Esta idea del célebre "deber de informar", que es el catecismo de los medios de comunicación, sirve entonces como coartada. Porque las informaciones que van a ser publicadas no enriquecen en nada al lector, sólo van a seducirlo debido a su carácter obsceno y escabroso. Asistimos a una competición desenfrenada entre órganos de prensa audiovisuales o escritos que, durante dos o tres días, se convirtieron en simples periódicos pornográficos. Y, por supuesto, nos hemos arrancado de las manos los periódicos considerados como los más austeros de Londres, de París, de Madrid y de Roma, como nos peleamos por la posibilidad de ver las escenas televisadas del juicio a Clinton. Era la transparencia. Los debates se adueñaron de los espíritus. "En conciencia, tengo el deber de dar a mis lectores todos los elementos del informe para que se formen una opinión", decía un director de periódico, cuando en su fuero interno sólo le preocupaba el temor de ver a la competencia publicar en su lugar una ignominia y el afán de vender al menos tanto como los demás.

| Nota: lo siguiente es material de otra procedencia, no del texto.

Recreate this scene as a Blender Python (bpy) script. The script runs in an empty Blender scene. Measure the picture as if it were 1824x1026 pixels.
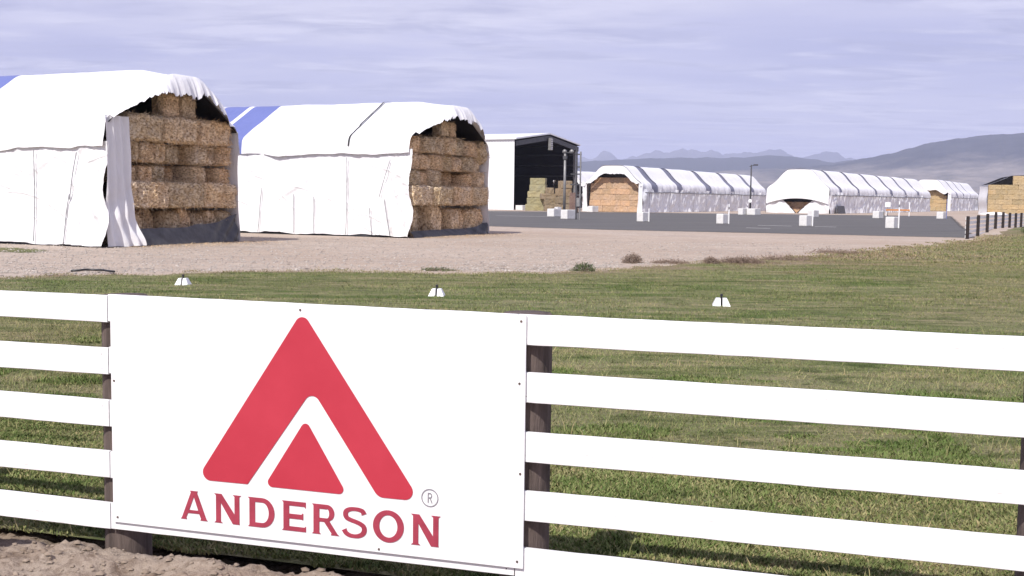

Hay dos escuelas entre los profetas de la modernidad. La que se refiere al libro de Aldous Huxley titulado Un mundo feliz y la que se refiere al libro titulado 1984, de George Orwell. El primero preveía y describía, como en una obra de ciencia-ficción, una humanidad totalmente deshumanizada por los fulgurantes avances de la tecnología, de la química y de todas las ciencias. El segundo proyectaba en el futuro un control policial tan sofisticado que cada persona estaba programada para una tarea y era sancionada si se apartaba de ella. Huxley y Orwell no son en absoluto contradictorios con la transparencia. Ya que los efectos multiplicadores de las innovaciones introducidas por la tecnología en la comunicación y en los medios ha desembocado en este Gran Jurado concebido en los tenebrosos despachos del fiscal Kenneth Starr.